On Sunday, I went to Tianfu Square, a major shopping area, in search of some adventure. Alone, I took the subway four stations up and got off in the wrong section of town. I asked some local shop keepers for directions and made my way to my desired destination. I approached a food stand selling food that I could not identify. “What is this,” I asked. Although they explained that it was some sort of meat from some small, fury animal, I could not determine exactly what it was. “I’ll take it,” I said. I took one bite and almost vomited. Whatever it was, it was something that I could not eat. Locals were eating two or three with smiles on their faces! I suppose I’m not fully adjusted to the food yet.

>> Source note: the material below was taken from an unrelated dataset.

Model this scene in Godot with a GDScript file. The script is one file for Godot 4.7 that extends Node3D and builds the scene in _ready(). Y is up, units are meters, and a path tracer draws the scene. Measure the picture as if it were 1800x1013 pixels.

A few days later, I met a few friends of mine for lunch at the campus cafeteria. I met one student from Nepal who was very nice and eager to learn about American culture. I talked for a bit and asked him if his family was affected by the massive earthquake that struck only a few days earlier. Luckily, he said that all of his family was safe but that he knew plenty of people who lost their lives. Later that day, I saw him and three other Nepali students sitting in the lobby of one of the dormitories raising money for the earthquake relief. I gave them all of the money that I had in my pocket and wished them luck on their trip home. I couldn’t even imagine what a natural disaster of that magnitude must be like.
This weekend, I decided to have some fun before my big tests this week and go to the club with a few Chinese friends of mine. It is expected that you dress up extremely well, bring lots of money with you and sit around a table with your fellow Chinese friends and drink whatever is on the table until it’s gone. This night in particular was whiskey and we completed our mission. However, because these Chinese men are significantly smaller than I am, they get drunk a lot faster than me. Thus, six shots in, I was feeling good and loose while everybody else was slurring their words, stumbling, and so on. I took the opportunity to meet some other Chinese people and practice my Mandarin with peers who were not students. They told me that they work by week and go out to party almost every night. I could not believe it! How does one function in a busy, loud, business environment with a raging hangover every day? I’ll stick to the occasional weekend. I enjoyed my night with my local friends and spent the rest of my weekend studying new vocabulary and sentence structures. Another great week!